The Famous Parisian Night Club
In the painting is a bored-looking bar maid and her lovely blue-black, close-fitted velvet jacket with its gleaming row of buttons, lace collar and cuffs, a choker, her gold bracelet, and the corsage at her bosom. Her very costume tells the viewer that the place isn’t a dive. We see the array of all kinds of liquor, including the unopened bottles of champagne, their necks still wrapped in gold foil. We see the goblet with the two roses in it and a crystal compote filled with exotic oranges.
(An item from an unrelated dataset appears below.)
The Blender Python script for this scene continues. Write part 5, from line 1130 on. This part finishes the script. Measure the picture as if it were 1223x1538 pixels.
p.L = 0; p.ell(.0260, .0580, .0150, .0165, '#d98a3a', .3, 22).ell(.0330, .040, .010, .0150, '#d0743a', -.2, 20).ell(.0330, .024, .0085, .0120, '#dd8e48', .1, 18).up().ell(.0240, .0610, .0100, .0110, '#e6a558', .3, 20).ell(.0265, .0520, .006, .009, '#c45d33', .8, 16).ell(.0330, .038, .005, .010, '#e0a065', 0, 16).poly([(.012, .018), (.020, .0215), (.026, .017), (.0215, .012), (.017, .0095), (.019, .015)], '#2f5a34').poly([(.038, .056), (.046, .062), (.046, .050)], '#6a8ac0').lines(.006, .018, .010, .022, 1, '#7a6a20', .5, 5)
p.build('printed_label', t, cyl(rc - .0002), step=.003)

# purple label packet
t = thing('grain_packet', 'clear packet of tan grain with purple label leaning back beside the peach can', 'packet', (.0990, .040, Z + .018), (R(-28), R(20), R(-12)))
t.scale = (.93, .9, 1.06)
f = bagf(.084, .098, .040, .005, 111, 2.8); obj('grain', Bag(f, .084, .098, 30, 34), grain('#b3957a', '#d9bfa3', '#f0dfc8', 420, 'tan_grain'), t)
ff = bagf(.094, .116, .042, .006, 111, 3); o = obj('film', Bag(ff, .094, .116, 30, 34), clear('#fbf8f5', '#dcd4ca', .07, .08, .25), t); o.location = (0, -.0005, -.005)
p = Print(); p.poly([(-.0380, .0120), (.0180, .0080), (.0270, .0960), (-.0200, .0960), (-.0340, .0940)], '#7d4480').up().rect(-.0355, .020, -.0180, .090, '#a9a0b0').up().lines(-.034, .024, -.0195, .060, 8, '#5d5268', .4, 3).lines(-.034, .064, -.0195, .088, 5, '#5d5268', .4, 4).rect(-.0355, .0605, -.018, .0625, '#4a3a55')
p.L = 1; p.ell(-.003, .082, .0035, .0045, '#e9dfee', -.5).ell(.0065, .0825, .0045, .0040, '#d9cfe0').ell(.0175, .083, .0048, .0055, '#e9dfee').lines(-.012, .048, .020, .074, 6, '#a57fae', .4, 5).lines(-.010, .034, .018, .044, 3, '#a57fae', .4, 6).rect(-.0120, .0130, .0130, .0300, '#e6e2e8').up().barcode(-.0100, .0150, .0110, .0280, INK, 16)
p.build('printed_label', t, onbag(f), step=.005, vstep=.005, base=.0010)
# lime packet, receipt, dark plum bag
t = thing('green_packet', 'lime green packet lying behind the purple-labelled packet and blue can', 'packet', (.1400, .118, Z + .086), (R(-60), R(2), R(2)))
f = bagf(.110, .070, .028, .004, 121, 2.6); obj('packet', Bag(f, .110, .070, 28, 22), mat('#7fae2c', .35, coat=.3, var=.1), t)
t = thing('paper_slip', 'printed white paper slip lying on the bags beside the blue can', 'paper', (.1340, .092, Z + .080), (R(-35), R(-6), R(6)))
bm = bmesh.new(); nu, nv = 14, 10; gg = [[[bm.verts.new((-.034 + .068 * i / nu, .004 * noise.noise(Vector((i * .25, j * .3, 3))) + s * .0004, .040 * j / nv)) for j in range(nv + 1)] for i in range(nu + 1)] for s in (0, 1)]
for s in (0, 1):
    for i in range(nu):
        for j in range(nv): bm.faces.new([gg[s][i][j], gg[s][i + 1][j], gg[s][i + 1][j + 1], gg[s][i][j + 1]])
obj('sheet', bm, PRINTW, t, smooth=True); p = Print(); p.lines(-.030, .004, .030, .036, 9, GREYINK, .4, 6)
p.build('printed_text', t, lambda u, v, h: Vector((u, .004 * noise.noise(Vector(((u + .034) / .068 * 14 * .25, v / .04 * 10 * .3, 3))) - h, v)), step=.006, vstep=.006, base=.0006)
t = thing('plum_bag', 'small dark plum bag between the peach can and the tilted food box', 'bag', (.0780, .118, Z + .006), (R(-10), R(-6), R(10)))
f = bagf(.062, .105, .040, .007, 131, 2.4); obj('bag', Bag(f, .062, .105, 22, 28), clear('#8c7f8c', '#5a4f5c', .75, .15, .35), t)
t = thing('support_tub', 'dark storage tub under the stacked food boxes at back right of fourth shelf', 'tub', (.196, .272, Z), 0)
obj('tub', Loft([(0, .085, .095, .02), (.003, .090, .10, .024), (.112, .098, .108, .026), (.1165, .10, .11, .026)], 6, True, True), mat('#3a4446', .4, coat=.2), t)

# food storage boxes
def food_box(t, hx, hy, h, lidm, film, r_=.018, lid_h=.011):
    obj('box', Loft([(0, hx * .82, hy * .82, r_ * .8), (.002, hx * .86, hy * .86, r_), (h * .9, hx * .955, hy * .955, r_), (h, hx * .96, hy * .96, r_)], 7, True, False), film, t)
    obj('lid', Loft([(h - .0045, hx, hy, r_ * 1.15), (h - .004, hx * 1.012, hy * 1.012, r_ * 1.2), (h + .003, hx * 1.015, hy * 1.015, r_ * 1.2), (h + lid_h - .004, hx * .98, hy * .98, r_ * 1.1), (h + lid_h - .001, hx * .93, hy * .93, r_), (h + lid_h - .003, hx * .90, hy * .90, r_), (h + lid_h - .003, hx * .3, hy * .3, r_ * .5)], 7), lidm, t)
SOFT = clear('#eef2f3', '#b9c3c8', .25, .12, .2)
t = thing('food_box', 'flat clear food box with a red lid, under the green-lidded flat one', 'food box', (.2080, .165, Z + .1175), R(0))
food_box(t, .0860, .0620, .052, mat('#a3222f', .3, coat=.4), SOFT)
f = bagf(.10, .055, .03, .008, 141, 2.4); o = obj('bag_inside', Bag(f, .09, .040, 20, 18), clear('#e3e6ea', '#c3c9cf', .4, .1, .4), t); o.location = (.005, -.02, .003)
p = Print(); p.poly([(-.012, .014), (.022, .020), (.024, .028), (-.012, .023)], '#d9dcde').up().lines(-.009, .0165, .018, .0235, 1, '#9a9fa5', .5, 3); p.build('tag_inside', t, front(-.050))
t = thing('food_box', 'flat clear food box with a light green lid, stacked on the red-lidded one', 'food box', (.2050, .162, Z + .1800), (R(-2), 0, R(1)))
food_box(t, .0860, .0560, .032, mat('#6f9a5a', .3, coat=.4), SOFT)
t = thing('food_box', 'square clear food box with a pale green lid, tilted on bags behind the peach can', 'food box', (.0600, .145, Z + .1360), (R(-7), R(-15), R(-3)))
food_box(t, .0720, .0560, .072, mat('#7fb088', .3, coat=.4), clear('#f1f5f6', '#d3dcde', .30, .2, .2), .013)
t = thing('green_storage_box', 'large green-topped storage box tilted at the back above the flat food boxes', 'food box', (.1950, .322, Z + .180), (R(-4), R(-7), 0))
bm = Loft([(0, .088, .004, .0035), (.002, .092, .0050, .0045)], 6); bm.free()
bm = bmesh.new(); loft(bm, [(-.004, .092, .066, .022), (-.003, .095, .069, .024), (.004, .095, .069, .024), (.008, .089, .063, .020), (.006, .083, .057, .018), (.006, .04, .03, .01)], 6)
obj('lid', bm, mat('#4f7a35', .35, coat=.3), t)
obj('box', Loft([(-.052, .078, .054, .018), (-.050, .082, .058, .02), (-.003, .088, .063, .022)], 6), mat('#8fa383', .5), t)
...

Behind her, in the mirror, is the huge crowd of the famed Parisian nightspot, reveling beneath moon-like lamps and enormous crystal chandeliers. In the top left corner, we glimpse the green booties and something of the legs of a trapeze artist, high above it all.
An Illusion?
But then we see that there’s something a bit off in the reflection of the wall sized mirror behind the bar maid. Her reflection seems to be leaning forward to speak to a mysterious, mustachioed man wearing a top hat and clutching a cane. Is this a mistake? Not really. We’re looking at the bar maid straight on, the man is a little to the side of her, and she really is leaning toward him to take his order. Everything is bright, maybe too right. Everything glitters. And it’s all brought to life by Manet’s dabs and dots of strategically placed paint. Like the Impressionists, the great artist wanted the viewer to see the play of light on everything. But like the Realists, he also wanted us also to feel the girl’s boredom.